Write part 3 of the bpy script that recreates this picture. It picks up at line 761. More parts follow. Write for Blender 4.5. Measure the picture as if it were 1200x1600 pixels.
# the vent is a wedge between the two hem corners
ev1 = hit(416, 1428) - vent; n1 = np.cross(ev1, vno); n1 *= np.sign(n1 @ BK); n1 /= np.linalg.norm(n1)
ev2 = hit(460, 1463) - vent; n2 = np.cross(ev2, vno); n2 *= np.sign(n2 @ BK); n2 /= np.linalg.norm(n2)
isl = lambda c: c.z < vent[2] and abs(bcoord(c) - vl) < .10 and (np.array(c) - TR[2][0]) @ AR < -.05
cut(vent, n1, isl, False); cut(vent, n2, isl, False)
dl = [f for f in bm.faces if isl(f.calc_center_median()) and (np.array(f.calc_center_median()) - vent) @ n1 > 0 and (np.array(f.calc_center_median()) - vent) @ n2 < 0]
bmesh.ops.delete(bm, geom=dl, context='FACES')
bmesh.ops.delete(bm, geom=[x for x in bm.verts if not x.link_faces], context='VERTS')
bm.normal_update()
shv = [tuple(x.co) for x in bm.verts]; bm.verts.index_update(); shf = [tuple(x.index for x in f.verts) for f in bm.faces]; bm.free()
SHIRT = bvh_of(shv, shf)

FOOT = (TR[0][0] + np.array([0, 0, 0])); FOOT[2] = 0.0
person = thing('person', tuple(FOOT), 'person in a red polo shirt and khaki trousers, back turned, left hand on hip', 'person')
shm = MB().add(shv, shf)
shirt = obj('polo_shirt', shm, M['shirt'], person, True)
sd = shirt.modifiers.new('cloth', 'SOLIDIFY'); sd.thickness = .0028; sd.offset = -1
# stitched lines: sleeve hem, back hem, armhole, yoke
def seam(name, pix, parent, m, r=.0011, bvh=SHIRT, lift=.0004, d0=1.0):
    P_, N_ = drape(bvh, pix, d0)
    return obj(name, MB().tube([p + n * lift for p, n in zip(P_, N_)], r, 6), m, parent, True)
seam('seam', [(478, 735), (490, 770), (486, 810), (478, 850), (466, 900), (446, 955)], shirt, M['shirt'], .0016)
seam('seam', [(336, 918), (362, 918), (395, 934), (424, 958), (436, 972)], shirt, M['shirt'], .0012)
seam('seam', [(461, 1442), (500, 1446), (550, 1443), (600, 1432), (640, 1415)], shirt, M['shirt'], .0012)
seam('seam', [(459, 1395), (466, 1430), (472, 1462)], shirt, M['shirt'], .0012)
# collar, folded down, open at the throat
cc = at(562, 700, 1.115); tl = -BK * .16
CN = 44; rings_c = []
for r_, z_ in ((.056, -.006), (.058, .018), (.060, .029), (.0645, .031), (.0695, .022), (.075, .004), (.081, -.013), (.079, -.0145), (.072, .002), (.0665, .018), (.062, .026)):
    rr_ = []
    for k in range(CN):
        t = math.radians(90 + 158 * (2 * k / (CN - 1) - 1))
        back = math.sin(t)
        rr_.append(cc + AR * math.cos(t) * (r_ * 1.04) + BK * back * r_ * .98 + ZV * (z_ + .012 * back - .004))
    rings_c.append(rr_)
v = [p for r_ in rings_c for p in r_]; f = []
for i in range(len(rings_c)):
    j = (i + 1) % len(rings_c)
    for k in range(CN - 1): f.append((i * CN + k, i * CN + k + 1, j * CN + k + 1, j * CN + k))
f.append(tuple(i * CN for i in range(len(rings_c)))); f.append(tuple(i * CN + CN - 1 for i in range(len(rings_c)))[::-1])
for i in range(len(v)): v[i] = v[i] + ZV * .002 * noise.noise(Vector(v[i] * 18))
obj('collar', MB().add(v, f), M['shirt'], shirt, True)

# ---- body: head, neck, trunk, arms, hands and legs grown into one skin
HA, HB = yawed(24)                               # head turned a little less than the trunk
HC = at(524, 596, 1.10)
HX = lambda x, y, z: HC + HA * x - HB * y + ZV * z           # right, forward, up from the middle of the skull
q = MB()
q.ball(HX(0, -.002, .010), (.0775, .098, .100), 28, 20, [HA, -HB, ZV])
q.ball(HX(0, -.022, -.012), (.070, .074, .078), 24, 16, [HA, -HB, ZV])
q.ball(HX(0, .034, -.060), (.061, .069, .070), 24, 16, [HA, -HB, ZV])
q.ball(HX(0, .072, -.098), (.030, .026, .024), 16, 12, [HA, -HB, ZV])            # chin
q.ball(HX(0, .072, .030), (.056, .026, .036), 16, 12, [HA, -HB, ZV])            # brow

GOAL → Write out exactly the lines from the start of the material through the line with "SHIRT = bvh_of(shv, shf)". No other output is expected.

RESPONSE TO THE TASK →
Write part 3 of the bpy script that recreates this picture. It picks up at line 761. More parts follow. Write for Blender 4.5. Measure the picture as if it were 1200x1600 pixels.
# the vent is a wedge between the two hem corners
ev1 = hit(416, 1428) - vent; n1 = np.cross(ev1, vno); n1 *= np.sign(n1 @ BK); n1 /= np.linalg.norm(n1)
ev2 = hit(460, 1463) - vent; n2 = np.cross(ev2, vno); n2 *= np.sign(n2 @ BK); n2 /= np.linalg.norm(n2)
isl = lambda c: c.z < vent[2] and abs(bcoord(c) - vl) < .10 and (np.array(c) - TR[2][0]) @ AR < -.05
cut(vent, n1, isl, False); cut(vent, n2, isl, False)
dl = [f for f in bm.faces if isl(f.calc_center_median()) and (np.array(f.calc_center_median()) - vent) @ n1 > 0 and (np.array(f.calc_center_median()) - vent) @ n2 < 0]
bmesh.ops.delete(bm, geom=dl, context='FACES')
bmesh.ops.delete(bm, geom=[x for x in bm.verts if not x.link_faces], context='VERTS')
bm.normal_update()
shv = [tuple(x.co) for x in bm.verts]; bm.verts.index_update(); shf = [tuple(x.index for x in f.verts) for f in bm.faces]; bm.free()
SHIRT = bvh_of(shv, shf)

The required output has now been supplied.